Hi,
After a few days working in "do what the tutorials say" mode, I now want to
understand TeX from a programmer's mindset. I have not been able just by
practise to work out what the syntactic rules of TeX are, and I am hoping
that there is a sensible guide to this somewhere. However, searches for
things like "tex syntax" draw a blank.
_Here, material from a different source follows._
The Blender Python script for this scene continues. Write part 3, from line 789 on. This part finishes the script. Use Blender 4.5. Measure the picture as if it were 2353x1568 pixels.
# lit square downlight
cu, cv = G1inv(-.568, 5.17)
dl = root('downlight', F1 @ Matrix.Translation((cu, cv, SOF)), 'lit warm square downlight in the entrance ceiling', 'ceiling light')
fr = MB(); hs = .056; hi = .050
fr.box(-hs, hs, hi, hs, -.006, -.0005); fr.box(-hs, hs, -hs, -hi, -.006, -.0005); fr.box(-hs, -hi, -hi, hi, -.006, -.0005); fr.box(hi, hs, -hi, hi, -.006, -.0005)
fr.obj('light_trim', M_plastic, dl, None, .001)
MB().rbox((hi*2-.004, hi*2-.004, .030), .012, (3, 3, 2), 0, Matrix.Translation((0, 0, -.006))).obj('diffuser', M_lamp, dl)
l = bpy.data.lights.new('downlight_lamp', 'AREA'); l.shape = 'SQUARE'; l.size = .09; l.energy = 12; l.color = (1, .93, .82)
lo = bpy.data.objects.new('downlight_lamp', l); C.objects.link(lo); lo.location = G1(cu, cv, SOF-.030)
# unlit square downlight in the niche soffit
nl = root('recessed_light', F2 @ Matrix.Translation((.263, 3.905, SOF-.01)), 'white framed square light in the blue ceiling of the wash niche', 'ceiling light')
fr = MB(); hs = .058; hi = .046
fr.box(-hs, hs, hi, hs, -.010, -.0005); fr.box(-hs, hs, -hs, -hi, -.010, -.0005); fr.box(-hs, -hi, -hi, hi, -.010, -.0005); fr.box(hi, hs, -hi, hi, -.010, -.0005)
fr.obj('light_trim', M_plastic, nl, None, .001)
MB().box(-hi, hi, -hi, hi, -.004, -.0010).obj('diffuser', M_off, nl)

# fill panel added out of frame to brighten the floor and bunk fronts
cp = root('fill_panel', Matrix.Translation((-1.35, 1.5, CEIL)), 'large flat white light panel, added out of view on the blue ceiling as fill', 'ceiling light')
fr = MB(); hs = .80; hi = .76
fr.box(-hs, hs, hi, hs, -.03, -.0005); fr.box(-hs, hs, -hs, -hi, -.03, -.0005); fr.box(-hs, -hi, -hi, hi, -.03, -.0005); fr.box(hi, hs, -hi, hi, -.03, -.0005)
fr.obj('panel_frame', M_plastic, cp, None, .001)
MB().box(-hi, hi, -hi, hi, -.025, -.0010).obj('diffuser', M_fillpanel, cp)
Some of the things I want to
understand, for example, are: (1) what is the distinction between square
brackets and curly brackets after a command? (2) Why are there sometimes
lists of square-bracketed lists after a command, each with lists of seeming
arguments inside them? (2) What exactly are the "variables" in a TeX file?
(I've seen variable-like things sometimes referred to just plainly,
sometimes with preceding backslashes as if they were commands/macros). (4)
Why can't I end a square-bracketed section with a final square-bracket on a
line of its own, as I may do in other programming languages? (5) How are
things like \subsection, \subsubsection, \subsubsubsection, ...
implemented? I am used to languages in which there is only a finite set of
commands; why is the logic here not more like \section[level=1],
\section[level=2], ... ? (6) Perhaps I'm misunderstanding things and all
this isn't actually the fundamental syntax of TeX but just adhoc syntax
defined by various macros doing different things -- is this the case; to
what degree can macros define syntax?
Obviously I don't expect answers to all these here, but can someone point me
to somewhere on the 'net that could answer them? The only other
possibilities I can see are buying an expensive copy of the TeXbook, etc.